§ MATERIAL SUPPLIED

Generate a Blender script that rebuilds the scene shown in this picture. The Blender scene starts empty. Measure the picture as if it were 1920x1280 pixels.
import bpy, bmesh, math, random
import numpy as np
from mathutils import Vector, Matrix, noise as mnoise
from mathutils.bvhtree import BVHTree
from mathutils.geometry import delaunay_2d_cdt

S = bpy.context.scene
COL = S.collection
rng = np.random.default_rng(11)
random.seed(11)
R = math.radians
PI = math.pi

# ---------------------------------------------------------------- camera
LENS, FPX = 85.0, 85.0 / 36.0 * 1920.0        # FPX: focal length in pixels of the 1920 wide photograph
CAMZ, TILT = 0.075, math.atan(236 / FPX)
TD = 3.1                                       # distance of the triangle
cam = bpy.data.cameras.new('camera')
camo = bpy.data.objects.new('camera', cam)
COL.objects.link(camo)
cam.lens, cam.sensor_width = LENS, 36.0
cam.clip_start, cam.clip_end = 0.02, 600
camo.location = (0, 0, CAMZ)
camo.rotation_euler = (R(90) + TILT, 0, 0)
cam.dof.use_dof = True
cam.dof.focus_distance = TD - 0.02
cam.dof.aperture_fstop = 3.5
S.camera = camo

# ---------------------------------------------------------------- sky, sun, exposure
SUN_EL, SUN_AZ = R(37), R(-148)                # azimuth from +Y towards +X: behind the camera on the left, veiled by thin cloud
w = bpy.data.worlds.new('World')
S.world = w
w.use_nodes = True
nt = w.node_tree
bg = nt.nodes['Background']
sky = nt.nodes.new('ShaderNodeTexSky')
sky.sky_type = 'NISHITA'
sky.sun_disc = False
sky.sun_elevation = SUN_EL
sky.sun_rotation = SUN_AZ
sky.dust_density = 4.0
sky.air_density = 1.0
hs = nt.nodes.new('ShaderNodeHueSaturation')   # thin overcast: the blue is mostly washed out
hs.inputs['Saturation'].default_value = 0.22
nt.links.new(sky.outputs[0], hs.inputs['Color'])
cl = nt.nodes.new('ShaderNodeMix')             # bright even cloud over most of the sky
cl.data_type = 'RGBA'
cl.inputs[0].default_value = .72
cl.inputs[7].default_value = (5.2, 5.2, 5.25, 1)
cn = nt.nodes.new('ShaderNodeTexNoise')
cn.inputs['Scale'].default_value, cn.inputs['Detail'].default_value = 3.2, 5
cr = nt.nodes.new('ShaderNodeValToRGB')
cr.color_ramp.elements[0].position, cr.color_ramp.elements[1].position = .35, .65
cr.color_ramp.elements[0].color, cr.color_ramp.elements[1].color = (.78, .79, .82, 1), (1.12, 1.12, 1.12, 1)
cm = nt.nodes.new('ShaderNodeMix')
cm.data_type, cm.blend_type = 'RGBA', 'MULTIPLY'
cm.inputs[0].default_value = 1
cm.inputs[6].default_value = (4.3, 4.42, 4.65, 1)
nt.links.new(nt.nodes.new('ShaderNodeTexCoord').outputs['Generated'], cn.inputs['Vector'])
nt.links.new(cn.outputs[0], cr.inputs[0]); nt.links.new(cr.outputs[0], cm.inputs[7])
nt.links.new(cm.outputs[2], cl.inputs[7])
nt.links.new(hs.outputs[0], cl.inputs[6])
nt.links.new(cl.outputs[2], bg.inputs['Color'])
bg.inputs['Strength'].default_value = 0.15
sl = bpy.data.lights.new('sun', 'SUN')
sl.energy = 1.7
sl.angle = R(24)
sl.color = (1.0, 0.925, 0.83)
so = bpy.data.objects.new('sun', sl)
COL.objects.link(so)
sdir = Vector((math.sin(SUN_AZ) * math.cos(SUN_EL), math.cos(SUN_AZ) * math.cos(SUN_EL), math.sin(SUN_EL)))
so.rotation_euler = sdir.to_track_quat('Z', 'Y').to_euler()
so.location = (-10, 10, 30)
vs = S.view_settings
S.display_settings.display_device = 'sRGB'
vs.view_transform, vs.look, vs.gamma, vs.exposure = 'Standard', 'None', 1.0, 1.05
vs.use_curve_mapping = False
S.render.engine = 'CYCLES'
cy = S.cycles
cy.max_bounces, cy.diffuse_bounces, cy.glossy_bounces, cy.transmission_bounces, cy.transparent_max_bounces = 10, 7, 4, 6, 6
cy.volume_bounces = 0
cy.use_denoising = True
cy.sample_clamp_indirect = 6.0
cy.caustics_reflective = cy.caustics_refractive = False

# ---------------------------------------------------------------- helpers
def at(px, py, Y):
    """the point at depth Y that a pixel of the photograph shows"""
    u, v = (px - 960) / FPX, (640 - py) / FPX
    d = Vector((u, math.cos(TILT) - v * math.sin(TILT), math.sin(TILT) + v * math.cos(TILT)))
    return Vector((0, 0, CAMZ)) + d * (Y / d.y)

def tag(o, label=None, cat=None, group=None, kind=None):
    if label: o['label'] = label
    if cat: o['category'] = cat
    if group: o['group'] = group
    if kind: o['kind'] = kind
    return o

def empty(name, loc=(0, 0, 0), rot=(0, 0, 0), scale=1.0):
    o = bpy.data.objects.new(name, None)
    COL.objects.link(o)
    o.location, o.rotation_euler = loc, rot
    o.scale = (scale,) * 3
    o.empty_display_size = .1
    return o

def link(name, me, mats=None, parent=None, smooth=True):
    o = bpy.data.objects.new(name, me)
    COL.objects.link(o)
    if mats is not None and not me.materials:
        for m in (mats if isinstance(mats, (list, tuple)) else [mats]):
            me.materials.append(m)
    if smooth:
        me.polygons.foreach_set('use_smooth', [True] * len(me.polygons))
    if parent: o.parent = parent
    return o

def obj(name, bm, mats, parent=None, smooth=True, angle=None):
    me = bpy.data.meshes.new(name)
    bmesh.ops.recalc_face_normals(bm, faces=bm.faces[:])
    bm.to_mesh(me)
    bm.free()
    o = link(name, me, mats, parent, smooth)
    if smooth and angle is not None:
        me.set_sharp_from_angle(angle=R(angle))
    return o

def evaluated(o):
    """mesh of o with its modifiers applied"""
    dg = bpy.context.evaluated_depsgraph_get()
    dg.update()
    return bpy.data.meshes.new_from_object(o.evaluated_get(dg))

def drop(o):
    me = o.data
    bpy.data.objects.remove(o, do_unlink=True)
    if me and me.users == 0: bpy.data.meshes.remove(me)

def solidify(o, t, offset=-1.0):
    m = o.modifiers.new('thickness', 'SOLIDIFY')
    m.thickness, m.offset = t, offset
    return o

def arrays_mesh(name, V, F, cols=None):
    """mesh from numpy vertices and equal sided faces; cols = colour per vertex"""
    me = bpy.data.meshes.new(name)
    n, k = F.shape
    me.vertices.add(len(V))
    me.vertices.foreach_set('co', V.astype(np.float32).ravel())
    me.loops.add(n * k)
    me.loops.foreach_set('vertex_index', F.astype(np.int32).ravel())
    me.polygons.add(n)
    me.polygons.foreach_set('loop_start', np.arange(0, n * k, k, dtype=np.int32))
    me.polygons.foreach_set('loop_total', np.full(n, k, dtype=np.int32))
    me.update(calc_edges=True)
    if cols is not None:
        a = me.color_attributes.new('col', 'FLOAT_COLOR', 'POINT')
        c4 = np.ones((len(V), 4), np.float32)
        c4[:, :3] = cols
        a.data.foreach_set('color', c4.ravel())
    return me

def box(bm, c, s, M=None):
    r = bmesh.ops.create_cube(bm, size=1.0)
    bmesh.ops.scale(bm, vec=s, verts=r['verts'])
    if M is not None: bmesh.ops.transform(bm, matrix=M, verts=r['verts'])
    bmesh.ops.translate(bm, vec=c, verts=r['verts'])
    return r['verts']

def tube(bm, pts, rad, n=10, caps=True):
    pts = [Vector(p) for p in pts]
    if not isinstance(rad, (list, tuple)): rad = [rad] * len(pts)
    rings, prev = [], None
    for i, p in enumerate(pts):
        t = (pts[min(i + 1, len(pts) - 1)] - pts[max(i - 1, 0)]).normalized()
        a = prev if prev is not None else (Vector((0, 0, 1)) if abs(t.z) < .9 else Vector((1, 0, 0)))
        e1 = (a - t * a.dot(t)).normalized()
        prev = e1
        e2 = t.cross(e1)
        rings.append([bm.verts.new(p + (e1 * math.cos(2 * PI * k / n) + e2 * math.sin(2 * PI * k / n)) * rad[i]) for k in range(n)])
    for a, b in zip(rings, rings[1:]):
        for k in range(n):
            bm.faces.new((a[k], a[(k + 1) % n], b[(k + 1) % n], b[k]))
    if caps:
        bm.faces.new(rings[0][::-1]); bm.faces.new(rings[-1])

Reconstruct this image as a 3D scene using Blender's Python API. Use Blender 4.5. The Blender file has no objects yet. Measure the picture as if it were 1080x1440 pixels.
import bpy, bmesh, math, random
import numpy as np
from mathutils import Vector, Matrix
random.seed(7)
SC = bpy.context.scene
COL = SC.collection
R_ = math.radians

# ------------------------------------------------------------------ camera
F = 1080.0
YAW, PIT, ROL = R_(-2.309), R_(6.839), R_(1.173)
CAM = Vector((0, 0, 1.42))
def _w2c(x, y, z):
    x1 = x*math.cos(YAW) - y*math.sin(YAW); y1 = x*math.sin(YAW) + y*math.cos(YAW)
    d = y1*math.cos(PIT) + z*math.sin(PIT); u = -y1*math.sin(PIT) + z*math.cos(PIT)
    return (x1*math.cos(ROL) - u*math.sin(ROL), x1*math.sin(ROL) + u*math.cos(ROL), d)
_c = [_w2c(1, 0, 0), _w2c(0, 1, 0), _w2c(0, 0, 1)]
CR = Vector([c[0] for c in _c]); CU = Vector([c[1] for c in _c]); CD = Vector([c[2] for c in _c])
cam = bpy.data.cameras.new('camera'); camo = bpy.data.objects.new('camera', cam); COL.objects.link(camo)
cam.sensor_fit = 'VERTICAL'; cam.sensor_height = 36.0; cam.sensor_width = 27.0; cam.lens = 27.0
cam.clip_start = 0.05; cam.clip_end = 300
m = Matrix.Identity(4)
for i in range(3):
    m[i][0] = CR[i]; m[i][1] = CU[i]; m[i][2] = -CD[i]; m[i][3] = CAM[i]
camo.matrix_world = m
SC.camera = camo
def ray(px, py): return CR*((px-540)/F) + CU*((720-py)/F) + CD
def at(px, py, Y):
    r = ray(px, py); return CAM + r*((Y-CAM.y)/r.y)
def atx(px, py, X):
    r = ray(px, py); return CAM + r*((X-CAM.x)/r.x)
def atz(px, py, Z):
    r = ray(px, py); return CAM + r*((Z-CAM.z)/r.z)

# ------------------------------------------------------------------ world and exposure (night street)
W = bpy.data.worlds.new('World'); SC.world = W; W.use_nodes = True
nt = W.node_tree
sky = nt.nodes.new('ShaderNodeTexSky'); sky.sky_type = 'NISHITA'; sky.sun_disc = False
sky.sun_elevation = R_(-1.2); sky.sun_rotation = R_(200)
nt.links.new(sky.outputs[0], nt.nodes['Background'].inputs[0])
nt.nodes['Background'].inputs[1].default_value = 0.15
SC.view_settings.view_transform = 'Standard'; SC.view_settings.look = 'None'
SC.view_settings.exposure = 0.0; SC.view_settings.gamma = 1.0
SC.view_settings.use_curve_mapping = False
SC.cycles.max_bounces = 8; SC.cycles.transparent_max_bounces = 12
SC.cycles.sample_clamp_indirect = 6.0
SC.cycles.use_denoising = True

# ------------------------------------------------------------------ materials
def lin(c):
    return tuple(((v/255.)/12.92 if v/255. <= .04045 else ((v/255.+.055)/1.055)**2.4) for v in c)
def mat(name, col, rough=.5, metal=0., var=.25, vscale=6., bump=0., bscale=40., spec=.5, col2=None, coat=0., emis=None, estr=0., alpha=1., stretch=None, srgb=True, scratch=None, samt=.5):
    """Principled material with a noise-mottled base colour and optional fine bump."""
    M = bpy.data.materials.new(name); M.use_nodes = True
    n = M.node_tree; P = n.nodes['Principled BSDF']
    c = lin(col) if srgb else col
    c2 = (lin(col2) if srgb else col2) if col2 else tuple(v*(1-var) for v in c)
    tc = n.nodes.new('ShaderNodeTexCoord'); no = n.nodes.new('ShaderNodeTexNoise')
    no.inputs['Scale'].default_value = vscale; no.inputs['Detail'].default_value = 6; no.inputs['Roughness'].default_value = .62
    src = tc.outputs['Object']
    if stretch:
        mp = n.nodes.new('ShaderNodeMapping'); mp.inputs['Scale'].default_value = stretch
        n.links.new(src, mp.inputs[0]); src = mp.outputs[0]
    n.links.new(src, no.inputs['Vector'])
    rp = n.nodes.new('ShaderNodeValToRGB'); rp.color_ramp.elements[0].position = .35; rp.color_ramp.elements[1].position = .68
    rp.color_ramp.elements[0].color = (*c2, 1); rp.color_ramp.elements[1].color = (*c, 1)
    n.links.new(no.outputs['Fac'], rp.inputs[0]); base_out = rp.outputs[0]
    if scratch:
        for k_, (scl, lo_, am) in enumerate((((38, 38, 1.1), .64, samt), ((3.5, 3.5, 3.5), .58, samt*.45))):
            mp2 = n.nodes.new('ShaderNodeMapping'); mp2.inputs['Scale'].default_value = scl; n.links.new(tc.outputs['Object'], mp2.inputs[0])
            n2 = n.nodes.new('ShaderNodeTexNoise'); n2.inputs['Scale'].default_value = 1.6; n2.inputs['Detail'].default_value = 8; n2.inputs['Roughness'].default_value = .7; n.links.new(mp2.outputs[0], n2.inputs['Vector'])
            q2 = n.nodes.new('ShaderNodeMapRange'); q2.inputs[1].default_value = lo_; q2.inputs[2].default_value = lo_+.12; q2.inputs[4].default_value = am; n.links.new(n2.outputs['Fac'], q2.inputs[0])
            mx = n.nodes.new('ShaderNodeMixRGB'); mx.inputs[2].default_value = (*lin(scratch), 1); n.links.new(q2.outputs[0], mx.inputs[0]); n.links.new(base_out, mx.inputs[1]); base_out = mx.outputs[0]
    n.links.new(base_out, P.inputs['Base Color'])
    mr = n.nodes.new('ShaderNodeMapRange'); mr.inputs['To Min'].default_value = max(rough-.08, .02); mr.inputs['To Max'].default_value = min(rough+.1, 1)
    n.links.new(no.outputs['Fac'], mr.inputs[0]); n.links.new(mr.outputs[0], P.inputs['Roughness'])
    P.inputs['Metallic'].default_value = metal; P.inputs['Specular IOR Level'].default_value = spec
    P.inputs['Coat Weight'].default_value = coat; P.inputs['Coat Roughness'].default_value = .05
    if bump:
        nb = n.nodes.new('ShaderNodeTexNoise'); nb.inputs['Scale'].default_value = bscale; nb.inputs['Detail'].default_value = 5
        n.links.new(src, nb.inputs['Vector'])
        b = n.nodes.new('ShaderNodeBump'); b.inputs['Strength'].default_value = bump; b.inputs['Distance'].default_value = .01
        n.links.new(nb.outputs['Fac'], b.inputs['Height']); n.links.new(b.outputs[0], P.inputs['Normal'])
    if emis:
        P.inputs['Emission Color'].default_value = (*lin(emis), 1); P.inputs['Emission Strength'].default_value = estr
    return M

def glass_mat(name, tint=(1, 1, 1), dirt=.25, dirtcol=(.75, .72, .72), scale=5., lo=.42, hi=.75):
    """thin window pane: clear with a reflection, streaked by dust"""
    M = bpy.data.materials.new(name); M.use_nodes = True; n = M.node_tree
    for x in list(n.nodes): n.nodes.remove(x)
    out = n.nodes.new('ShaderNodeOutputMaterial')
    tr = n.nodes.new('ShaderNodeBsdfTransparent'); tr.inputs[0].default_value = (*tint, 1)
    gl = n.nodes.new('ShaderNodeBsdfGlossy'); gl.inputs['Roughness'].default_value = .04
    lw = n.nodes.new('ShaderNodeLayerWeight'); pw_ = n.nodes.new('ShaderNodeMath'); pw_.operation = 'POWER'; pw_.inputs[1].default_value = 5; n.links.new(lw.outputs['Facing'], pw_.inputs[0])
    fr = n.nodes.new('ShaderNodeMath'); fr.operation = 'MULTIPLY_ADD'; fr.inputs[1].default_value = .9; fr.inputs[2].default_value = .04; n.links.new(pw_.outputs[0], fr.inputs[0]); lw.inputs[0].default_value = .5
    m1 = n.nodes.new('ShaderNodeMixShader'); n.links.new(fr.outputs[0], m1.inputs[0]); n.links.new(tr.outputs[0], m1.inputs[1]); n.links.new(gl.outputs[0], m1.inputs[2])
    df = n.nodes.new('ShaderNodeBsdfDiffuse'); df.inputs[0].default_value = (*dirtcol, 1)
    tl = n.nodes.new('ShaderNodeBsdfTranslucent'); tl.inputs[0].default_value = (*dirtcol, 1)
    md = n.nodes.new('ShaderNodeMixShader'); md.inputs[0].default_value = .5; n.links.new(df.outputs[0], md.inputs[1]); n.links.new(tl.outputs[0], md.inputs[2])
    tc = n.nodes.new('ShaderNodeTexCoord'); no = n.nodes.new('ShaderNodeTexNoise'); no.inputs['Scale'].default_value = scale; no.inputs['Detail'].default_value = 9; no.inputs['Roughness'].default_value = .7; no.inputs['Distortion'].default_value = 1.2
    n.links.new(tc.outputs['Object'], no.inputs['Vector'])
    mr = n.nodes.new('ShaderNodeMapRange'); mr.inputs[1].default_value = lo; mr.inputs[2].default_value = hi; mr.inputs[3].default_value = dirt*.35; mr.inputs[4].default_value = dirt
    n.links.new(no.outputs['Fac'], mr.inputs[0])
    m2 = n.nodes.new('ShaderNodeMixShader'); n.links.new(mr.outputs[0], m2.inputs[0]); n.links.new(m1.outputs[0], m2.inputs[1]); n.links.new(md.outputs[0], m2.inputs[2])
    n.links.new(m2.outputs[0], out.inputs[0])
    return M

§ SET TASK
Repeat exactly the lines from the one that contains "Reconstruct this image" through the one that contains "r = ray(px, py); return CAM + r*((Z-CAM.z)/r.z)", and only those.

§ SOLUTION TO THIS TASK
Reconstruct this image as a 3D scene using Blender's Python API. Use Blender 4.5. The Blender file has no objects yet. Measure the picture as if it were 1080x1440 pixels.
import bpy, bmesh, math, random
import numpy as np
from mathutils import Vector, Matrix
random.seed(7)
SC = bpy.context.scene
COL = SC.collection
R_ = math.radians

# ------------------------------------------------------------------ camera
F = 1080.0
YAW, PIT, ROL = R_(-2.309), R_(6.839), R_(1.173)
CAM = Vector((0, 0, 1.42))
def _w2c(x, y, z):
    x1 = x*math.cos(YAW) - y*math.sin(YAW); y1 = x*math.sin(YAW) + y*math.cos(YAW)
    d = y1*math.cos(PIT) + z*math.sin(PIT); u = -y1*math.sin(PIT) + z*math.cos(PIT)
    return (x1*math.cos(ROL) - u*math.sin(ROL), x1*math.sin(ROL) + u*math.cos(ROL), d)
_c = [_w2c(1, 0, 0), _w2c(0, 1, 0), _w2c(0, 0, 1)]
CR = Vector([c[0] for c in _c]); CU = Vector([c[1] for c in _c]); CD = Vector([c[2] for c in _c])
cam = bpy.data.cameras.new('camera'); camo = bpy.data.objects.new('camera', cam); COL.objects.link(camo)
cam.sensor_fit = 'VERTICAL'; cam.sensor_height = 36.0; cam.sensor_width = 27.0; cam.lens = 27.0
cam.clip_start = 0.05; cam.clip_end = 300
m = Matrix.Identity(4)
for i in range(3):
    m[i][0] = CR[i]; m[i][1] = CU[i]; m[i][2] = -CD[i]; m[i][3] = CAM[i]
camo.matrix_world = m
SC.camera = camo
def ray(px, py): return CR*((px-540)/F) + CU*((720-py)/F) + CD
def at(px, py, Y):
    r = ray(px, py); return CAM + r*((Y-CAM.y)/r.y)
def atx(px, py, X):
    r = ray(px, py); return CAM + r*((X-CAM.x)/r.x)
def atz(px, py, Z):
    r = ray(px, py); return CAM + r*((Z-CAM.z)/r.z)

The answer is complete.